Catchers are often considered the "field generals" as they play a vital role in leading the defense. They communicate with the entire team, including the pitcher, infielders, and outfielders, to ensure everyone is positioned correctly, aware of the game situation, and executing the defensive strategy effectively.

Game Management

Catchers are responsible for managing the tempo and flow of the game. They help control the pitcher's rhythm, make visits to the mound to discuss strategy or provide encouragement, and keep the team focused and motivated throughout the game.

Offensive Contribution

While defense is the primary focus for catchers, they also contribute offensively. Catchers need to be capable hitters who can provide consistent offense, drive in runs, and occasionally hit for power. They must balance their offensive production while maintaining their focus on their primary role behind the plate.
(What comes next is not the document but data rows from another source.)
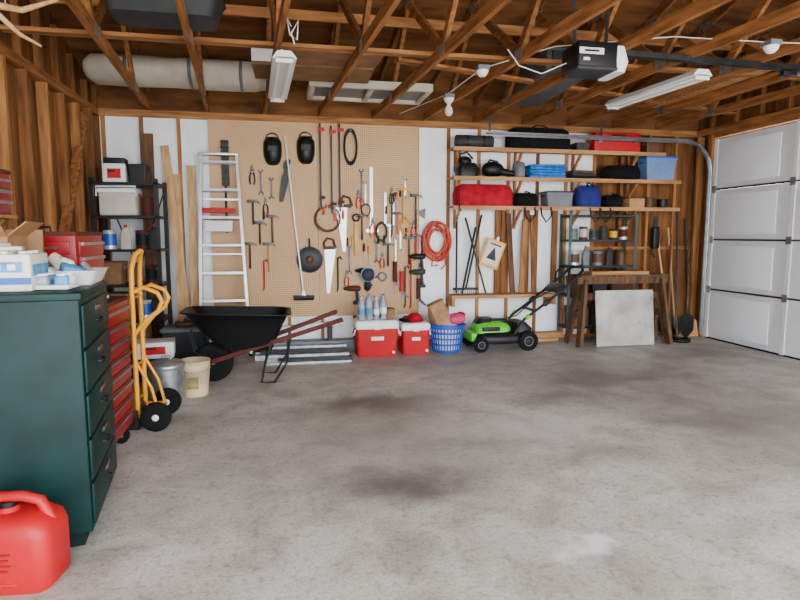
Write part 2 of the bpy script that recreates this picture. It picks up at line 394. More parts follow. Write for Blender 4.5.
b=hang('spirit_level',141,80); b.b2((-.02,-.04,-.22),(.02,-.015,.22),yel,bev=.003)
for z in(-.15,0,.15): b.box((0,-.04,z),(.018,.006,.04),lime)
b.done()
def hammer(c,r,m=dkred,l=.3,hd=dsteel,name='claw_hammer'):
    b=hang(name,c,r); b.cyl((0,-.035,-l/2),(0,-.035,l/2),.013,m,r2=.01,n=10)
    b.box((-.01,-.035,l/2),(.08,.026,.03),hd,bev=.005); b.cyl((-.045,-.035,l/2),(-.07,-.035,l/2),.018,hd,n=12)
    b.prism([(.02,l/2-.012),(.05,l/2-.012),(.09,l/2-.045),(.07,l/2),(.02,l/2+.014)],-.046,-.024,hd); hookpeg(b,l/2-.02); b.done()
hammer(40,104,blk,.28); hammer(58,88,oldW,.32); hammer(46,84,dkred,.26); hammer(54,60,pine,.34); hammer(36,62,dkred,.3)
hammer(190,112,yel,.42,yel); hammer(203,106,oldW,.42,dsteel,'hatchet'); hammer(147,90,oldW,.3); hammer(174,62,blk,.28); hammer(196,66,dkred,.34,dsteel,'mallet'); hammer(184,94,orange,.26); hammer(203,70,redpl,.3)
def pliers(c,r,m,s=1):
    b=hang('pliers',c,r)
    for k in(-1,1):
        b.tube([(.008*k*s,-.02,.02*s),(.028*k*s,-.02,-.03*s),(.03*k*s,-.02,-.09*s),(.018*k*s,-.02,-.13*s)],.009*s,m,8)
        b.prism([(0,.02*s),(k*.02*s,.03*s),(k*.014*s,.07*s),(k*.002,.1*s),(0,.1*s)],-.028,-.012,dsteel)
    b.lathe((0,-.02,.02*s),[(.001,-.012),(.018*s,-.012),(.018*s,.012),(.001,.012)],steel,12,'y'); b.done()
def wrench(c,r,l=.22,m=steel):
    b=hang('wrench',c,r); b.b2((-.009,-.022,-l/2),(.009,-.014,l/2),m)
    for z,s_ in((l/2,1),(-l/2,-1)):
        b.tube([(-.02,-.018,z+.03*s_),(-.024,-.018,z+.008*s_),(0,-.018,z-.006*s_),(.024,-.018,z+.008*s_),(.02,-.018,z+.03*s_)],.008,m,6)
    b.done()
def driver(c,r,m,l=.2):
    b=hang('screwdriver',c,r); b.lathe((0,-.02,0),[(.004,.1),(.015,.09),(.013,.05),(.017,.02),(.012,0),(.005,-.005)],m,12); b.cyl((0,-.02,0),(0,-.02,-l),.004,steel,n=8); b.done()
for c,r,m in((40,142,blk),(52,112,dkred),(158,92,orange),(178,124,blk),(201,90,redpl),(144,120,redpl),(168,58,redpl),(208,46,yel),(131,40,redpl)): pliers(c,r,m,random.uniform(.9,1.2))
for c,r,l in((48,134,.24),(147,132,.34),(151,124,.26),(180,104,.3),(187,80,.3),(58,128,.2),(134,58,.3),(192,130,.2),(162,66,.24),(176,84,.26),(182,66,.3)): wrench(c,r,l,random.choice([steel,dsteel,dsteel]))
for i,(c,r) in enumerate(((132,72),(137,74),(172,104),(183,118),(187,122),(149,66),(154,64),(50,98),(160,84),(164,74),(193,82),(200,56),(170,74))): driver(c,r,[dkred,yel,blk,orange,blk][i%5],.12)
def drill(c,r,m):
    b=hang('power_drill',c,r); b.lathe((0,-.06,.03),[(.012,-.13),(.02,-.12),(.026,-.08),(.036,-.07),(.038,.05),(.03,.08),(.01,.085)],m,16,'x')
    b.loft([rrect(.05,.04,.015,-.14,.045,-.06),rrect(.035,.032,.014,-.09,.045,-.06),rrect(.04,.034,.014,.02,.03,-.06)],blk)
    b.box((.035,-.06,-.15),(.1,.06,.04),blk,bev=.01); hookpeg(b,.03); b.done()
drill(150,44,blk); drill(138,26,dkred); drill(206,42,dgry); drill(206,58,blk)
b=hang('angle_grinder',152,36); b.lathe((0,-.06,0),[(.03,-.12),(.04,-.1),(.035,0),(.045,.06),(.03,.1),(.01,.11)],blk,18); b.lathe((0,-.11,.08),[(.01,-.01),(.085,-.006),(.085,.006),(.01,.01)],dgry,24,'y'); b.torus((0,-.11,.08),.085,.008,ltblue,'y'); b.cyl((.03,-.06,.05),(.12,-.06,.05),.016,redpl,n=12); b.tube([(0,-.06,-.12),(.02,-.05,-.25),(-.02,-.05,-.34)],.006,blk,6); b.done()
def bar(c,r,l,m,name='pry_bar'):
    b=hang(name,c,r); b.tube([(.05,-.03,l/2-.03),(.03,-.03,l/2+.005),(0,-.03,l/2-.01),(0,-.03,-l/2),(-.015,-.03,-l/2-.03)],.01,m,8); b.done()
bar(178,104,.5,dsteel); bar(198,34,.62,redpl); bar(210,56,.5,dsteel); bar(49,44,.34,redpl); bar(122,44,.4,blk); bar(192,30,.5,dkred)
def caulk(c,r,m):
    b=hang('caulk_gun',c,r); b.cyl((0,-.045,-.12),(0,-.045,.14),.028,m,n=14); b.cyl((0,-.045,.14),(0,-.045,.2),.008,wht,r2=.003,n=10); b.cyl((0,-.045,-.12),(0,-.045,-.26),.005,steel,n=8)
    b.prism([(0,-.12),(.03,-.12),(.1,-.2),(.08,-.21),(.02,-.16),(0,-.16)],-.055,-.035,dsteel); b.done()
caulk(188,34,redpl); caulk(181,44,dkred); caulk(206,26,dkred)
b=hang('tape_roll',168,40); b.lathe((0,-.03,0),[(.04,-.02),(.06,-.02),(.06,.02),(.04,.02),(.04,-.02)],gry,24,'y',caps=(0,0)); b.done()
b=hang('tape_roll',141,100); b.lathe((0,-.03,0),[(.03,-.02),(.05,-.02),(.05,.02),(.03,.02),(.03,-.02)],blk,24,'y',caps=(0,0)); b.done()
b=hang('snow_brush',15,150); b.b2((-.04,-.03,-.25),(.045,-.01,.28),blk)
for i in range(9): b.box((0,-.035,-.22+i*.06),(.1,.03,.012),dgry)
b.cyl((0,-.02,-.8),(0,-.02,-.25),.013,dgry); b.done()
b=hang('axe',205,84); b.cyl((0,-.03,-.3),(0,-.03,.3),.014,pine,n=10); b.prism([(-.03,.22),(.03,.24),(.09,.18),(.1,.32),(.03,.29),(-.03,.29)],-.042,-.018,dsteel); b.done()

b=B('air_hose_coil',(1.9,YB-.012,1.32)); pts=[]
for i in range(12*24+1):
    a=2*pi*i/24; q=.165+.045*math.sin(i*.21); pts.append((q*math.cos(a)*.9,-.06-.045*math.sin(i*.13),q*math.sin(a)*1.2))
b.tube(pts,.011,redoil,8); b.cyl((0,0,.14),(0,-.12,.16),.01,steel); b.tube([(.1,-.05,-.16),(.12,-.05,-.3),(.06,-.05,-.36)],.011,redoil,8); b.tube([(-.05,-.05,-.18),(-.06,-.05,-.32),(.02,-.05,-.3)],.011,redoil,8); b.done()

# ---------------------------------------------------------------- left corner
b=B('step_ladder',(0,0,0))
bl_,br_,tl_,tr_=(-.97,6.88,0),(-.41,6.88,0),(-.93,7.17,2.33),(-.53,7.17,2.33)
for a,c in((bl_,tl_),(br_,tr_)):
    b.beam(a,c,.03,.07,alum,up=(0,1,0)); b.beam((a[0],a[1]+.1,a[2]),(c[0],c[1]+.03,c[2]-.12),.025,.03,alum,up=(0,1,0)); b.box((a[0],a[1],.015),(.045,.09,.03),rub)
for i in range(1,8):
    k=i/7.3; L_=[bl_[j]+(tl_[j]-bl_[j])*k for j in range(3)]; R_=[br_[j]+(tr_[j]-br_[j])*k for j in range(3)]
    b.beam(L_,R_,.09,.028,alum,up=(0,.13,1))
    if i%2==0: b.beam((L_[0],L_[1]+.07,L_[2]-.1),(R_[0],R_[1]+.07,R_[2]-.1),.02,.02,alum)
b.box((-.73,7.14,2.33),(.44,.1,.03),alum,bev=.006); b.box((-.735,7.0,1.68),(.36,.03,.05),redpl,(-.13,0,0)); b.box((-.735,6.97,1.50),(.3,.02,.12),wht,(-.13,0,0)); b.done()
for i,(x0,x1,h,y0) in enumerate(((-1.06,-1.33,2.42,6.85),(-1.14,-1.22,2.1,6.8),(-1.5,-1.52,2.55,7.04),(-1.03,-1.05,2.2,6.98))):
    b=B('wood_plank'); b.beam((x0,y0,.01),(x1,7.22,h),.09 if i!=2 else .14,.02,pine if i!=2 else oldW,up=(0,1,0)); b.done()
b=B('storage_rack'); X0,X1,Y0,Y1=-1.92,-1.3,6.5,6.95
for x in(X0,X1):
    for y in(Y0,Y1): b.b2((x-.02,y-.02,0),(x+.02,y+.02,1.98),blk)
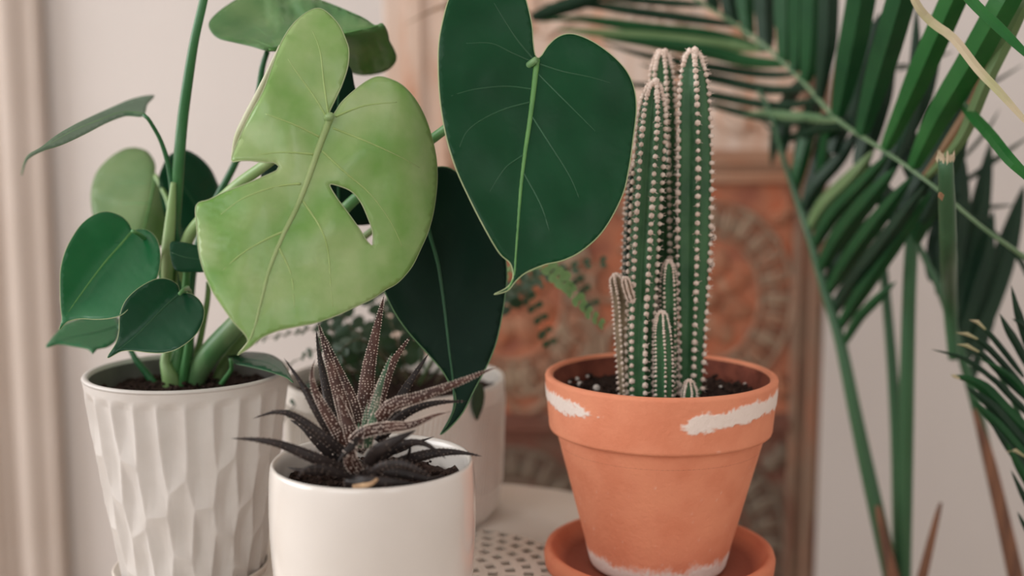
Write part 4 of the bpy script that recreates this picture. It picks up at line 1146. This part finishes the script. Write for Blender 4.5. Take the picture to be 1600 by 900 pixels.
for ctrl, wd in (([(1500,288,1.3),(1530,268,1.3),(1560,246,1.3),(1610,212,1.3)], 9), ([(1500,252,1.3),(1525,225,1.3),(1548,195,1.3),(1562,170,1.3)], 6), ([(1495,325,1.3),(1540,324,1.3),(1585,320,1.3)], 7),
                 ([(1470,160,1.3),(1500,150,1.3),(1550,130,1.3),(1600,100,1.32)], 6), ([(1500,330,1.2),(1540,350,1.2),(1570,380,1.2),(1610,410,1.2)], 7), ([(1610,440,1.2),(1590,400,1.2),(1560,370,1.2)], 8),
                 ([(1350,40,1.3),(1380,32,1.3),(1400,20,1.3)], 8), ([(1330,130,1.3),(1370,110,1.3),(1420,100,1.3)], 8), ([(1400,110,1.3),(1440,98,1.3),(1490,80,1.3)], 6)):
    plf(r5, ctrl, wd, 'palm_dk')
mk('dry_sheath', pxtube([lean(q) for q in ((1371,790,1.175,4),(1375,810,1.175,6),(1384,850,1.18,8),(1396,905,1.185,11))], 10, 10), M['sheath'], palm)
mk('dry_sheath', pxtube([lean(q) for q in ((1470,786,1.2,2.5),(1466,800,1.2,4),(1456,840,1.2,6),(1440,905,1.2,8),(1425,960,1.2,9))], 10, 10), M['sheath'], palm)
mk('dry_sheath', pxtube([lean(q) for q in ((1522,640,1.232,3),(1532,672,1.23,6),(1546,720,1.23,9),(1566,805,1.23,11),(1588,905,1.23,12.5))], 10, 10), M['sheath'], palm)
# frond 6: dense fine frond low on the right
r6 = pstem('frond', [(1545,560,1.06,2),(1575,610,1.06,3),(1600,670,1.06,4),(1630,760,1.07,5),(1660,880,1.08,6)], 'palm_st', False)
for ctrl, wd, mt in (
    ([(1600,590,1.05),(1568,548,1.045),(1540,515,1.04),(1516,500,1.04)], 9, 'palm_dk'),
    ([(1606,612,1.05),(1560,560,1.045),(1528,530,1.04),(1494,520,1.04)], 10, 'palm_dk'),
    ([(1610,630,1.05),(1565,585,1.045),(1530,550,1.04),(1495,538,1.04)], 10, 'palm_dk'),
    ([(1612,650,1.05),(1560,600,1.045),(1510,562,1.04),(1456,546,1.04)], 8, 'palm_dk'),
    ([(1620,690,1.05),(1570,640,1.045),(1530,600,1.04),(1486,586,1.04)], 22, 'palm'),
    ([(1625,720,1.05),(1580,670,1.045),(1545,630,1.04),(1510,605,1.04)], 20, 'palm_dk'),
    ([(1630,745,1.05),(1590,700,1.045),(1555,660,1.04),(1520,625,1.04)], 18, 'palm'),
    ([(1610,580,1.05),(1590,540,1.045),(1575,515,1.04),(1562,490,1.04)], 13, 'palm_dk'),
    ([(1612,560,1.05),(1600,520,1.045),(1588,480,1.04),(1580,446,1.04)], 13, 'palm_dk'),
    ([(1615,540,1.05),(1608,520,1.045),(1595,505,1.04),(1582,498,1.04)], 12, 'palm_dk'),
    ([(1630,770,1.05),(1600,730,1.045),(1570,690,1.04),(1548,660,1.04)], 14, 'palm_dk'),
    ([(1635,800,1.05),(1610,760,1.045),(1585,715,1.04),(1572,690,1.04)], 14, 'palm'),
    ([(1635,840,1.05),(1612,800,1.045),(1592,760,1.04),(1580,735,1.04)], 10, 'palm_dk'),
    ([(1640,880,1.05),(1618,850,1.045),(1600,820,1.04),(1590,800,1.04)], 9, 'palm_dk'),
    ([(1620,640,1.05),(1590,600,1.045),(1560,575,1.04),(1530,560,1.04)], 11, 'palm'),
    ([(1625,665,1.05),(1585,625,1.045),(1550,590,1.04),(1520,575,1.04)], 11, 'palm_dk')):
    plf(r6, ctrl, wd, mt)
for ctrl in ([(1540,515,1.038),(1528,503,1.038),(1515,500,1.038)], [(1528,530,1.038),(1512,522,1.038),(1494,520,1.038)], [(1530,550,1.038),(1512,540,1.038),(1495,538,1.038)], [(1602,714,1.04),(1588,704,1.04),(1572,706,1.04)], [(1500,592,1.036),(1492,588,1.036),(1486,586,1.036)]):
    plf(r6, ctrl, 6, 'palm_dry', name='dry_tip')
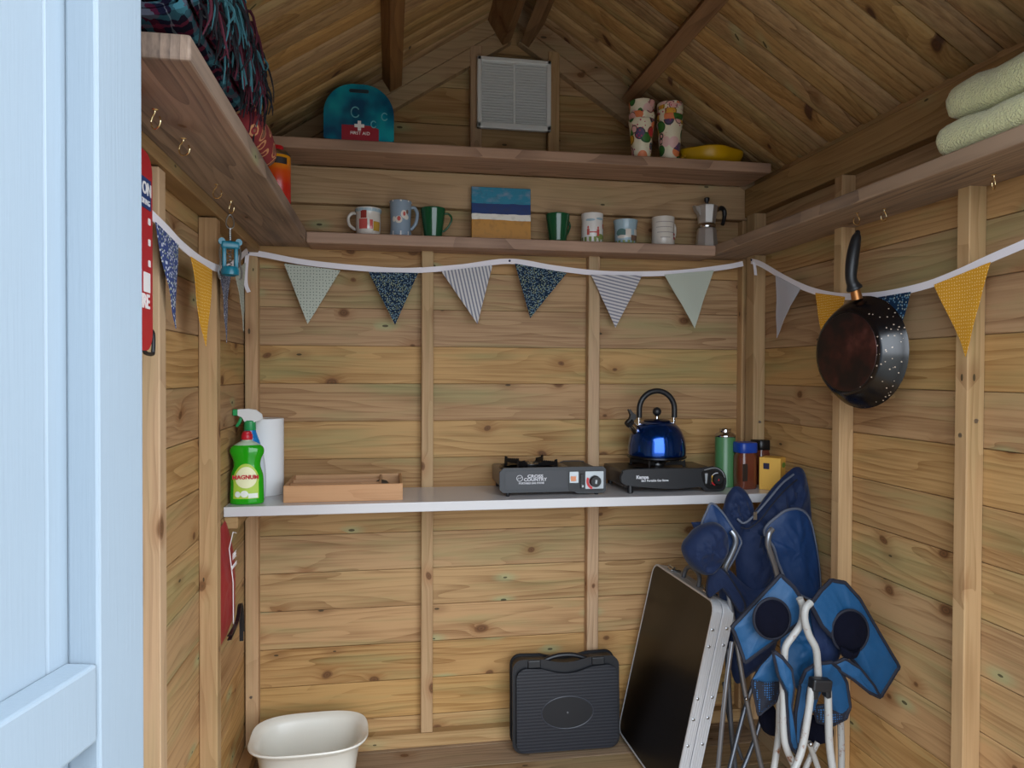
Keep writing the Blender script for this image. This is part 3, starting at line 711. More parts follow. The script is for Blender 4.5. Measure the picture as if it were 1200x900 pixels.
# yellow dish
yl = plain('yellow_plastic', srgb(206,158,10), .35)
yd = thing('yellow_dish', 'glossy yellow lobed plastic dish at the right end of the highest back shelf', 'dish', (1.412,-.128,1.797))
bm = bm_new()
ring = lambda r, z, am: [((r+am*math.cos(4*a+.5))*1.0*math.cos(a)*1.12, (r+am*math.cos(4*a+.5))*math.sin(a)*.72, z*.8) for a in [2*PI*k/64 for k in range(64)]]
RR = [ring(.040,0,.002), ring(.060,.004,.004), ring(.078,.022,.006), ring(.084,.046,.007), ring(.085,.060,.007), ring(.081,.064,.007), ring(.076,.058,.006), ring(.055,.030,.003), ring(.02,.020,.0)]
VV = [[bm.verts.new(p) for p in r_] for r_ in RR]
for A, B in zip(VV, VV[1:]):
    for k in range(64): bm.faces.new((A[k],A[(k+1)%64],B[(k+1)%64],B[k]))
bm.faces.new(VV[0]); bm.faces.new(VV[-1]); link('bowl', bm, yl, yd, True)
bm = bm_new(); tube(bm, smooth_path([(-.075,0,.030),(-.088,-.006,.030),(-.094,-.004,.026),(-.098,0,.018)],4), [.009]*8+[.007]*5, 12); link('spout', bm, yl, yd, True)

# ------------------------------------------------------------ painting
b = NB('seascape_paint'); co, X, Y, Z = b.xyz()
nz = b.n('ShaderNodeTexNoise', {'Vector': b.comb(b.math('MULTIPLY', X, 20.0), 0.0, b.math('MULTIPLY', Z, 40.0)), 'Scale': 1.0, 'Detail': 4.0}).outputs[0]
zz = b.math('ADD', b.math('DIVIDE', Z, .165), b.math('MULTIPLY', b.math('SUBTRACT', nz, .5), .05))
band = b.ramp(zz, [(0, srgb(192,134,50)), (.39, srgb(230,226,216)), (.50, srgb(14,50,110)), (.69, srgb(34,128,158))], True)
cloudn = b.n('ShaderNodeTexNoise', {'Vector': b.comb(b.math('MULTIPLY', X, 30.0), 0.0, b.math('MULTIPLY', Z, 60.0)), 'Scale': 1.0, 'Detail': 3.0}).outputs[0]
cm = b.math('MULTIPLY', b.n('ShaderNodeMapRange', {0: cloudn, 1: .50, 2: .75}).outputs[0], b.math('GREATER_THAN', zz, .72))
col = b.mix(b.math('MULTIPLY', cm, .6), band, srgb(150,150,170))
sn = b.n('ShaderNodeTexNoise', {'Vector': co, 'Scale': 60.0, 'Detail': 3.0}).outputs[0]
col = b.mix(b.math('MULTIPLY', b.n('ShaderNodeMapRange', {0: sn, 1: .5, 2: .8}).outputs[0], .35), col, srgb(60,50,40))
b.bump(sn, .4, .001)
m_paint = b.set(Base_Color=col, Roughness=.45)
pt = thing('painting', 'small square seascape painting with golden sand propped among the mugs', 'painting', (.7605,-.052,1.5565))
bm = bm_new(); rbox(bm,-.0915,.0915,-.016,0,0,.164,.001,1,R(-.05,'X')); link('canvas', bm, m_paint, pt)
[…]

Best MLB Catchers of All Time

  • Yogi Berra: Yogi Berra is regarded as one of the greatest catchers in MLB history. He spent his entire career with the New York Yankees from 1946 to 1965. Berra was known for his exceptional hitting, powerful swing, and ability to handle pitchers. He won the American League MVP award three times and was part of ten World Series championship teams with the Yankees. Berra's career statistics include 358 home runs, 1,430 runs batted in, and a .285 batting average. He was inducted into the Baseball Hall of Fame in 1972.
  • Johnny Bench: Johnny Bench played for the Cincinnati Reds from 1967 to 1983. He revolutionized the catcher position with his exceptional defensive skills, strong throwing arm, and leadership qualities. Bench was an offensive force, hitting 389 career home runs, driving in 1,376 runs, and finishing with a .267 batting average. He won the National League MVP award twice and was a key contributor to the Reds' World Series victories in 1975 and 1976. Bench was elected to the Hall of Fame in 1989.
  • Roy Campanella: Roy Campanella played for the Brooklyn Dodgers from 1948 to 1957. Despite his career being cut short by a car accident that left him paralyzed, Campanella's impact on the game was immense. He was a dominant force behind the plate, known for his strong throwing arm and exceptional defensive skills. Offensively, Campanella showcased power, hitting 242 home runs and driving in 856 runs. He was a three-time National League MVP and won the World Series with the Dodgers in 1955. Campanella was inducted into the Hall of Fame in 1969.
  • Ivan "Pudge" Rodriguez: Ivan Rodriguez, commonly known as "Pudge," had an illustrious career that spanned from 1991 to 2011. He played for several teams, including the Texas Rangers, Florida Marlins, and Detroit Tigers. Rodriguez was renowned for his incredible defensive abilities, including his exceptional arm strength and ability to block pitches. He won an impressive 13 Gold Glove Awards and was an offensive force, amassing 2,844 hits, 311 home runs, and 1,332 runs batted in. Rodriguez was a key member of the Marlins' World Series-winning team in 2003. He was elected to the Hall of Fame in 2017.
  • Carlton Fisk: Carlton Fisk played for the Boston Red Sox and Chicago White Sox from 1969 to 1993. He is widely remembered for his iconic home run in Game 6 of the 1975 World Series, where he famously waved the ball fair as it cleared the left-field foul pole. Fisk was a durable and skilled catcher, known for his strong arm and leadership qualities. He hit 376 home runs, drove in 1,330 runs, and finished his career with a .269 batting average. Fisk was elected to the Hall of Fame in 2000.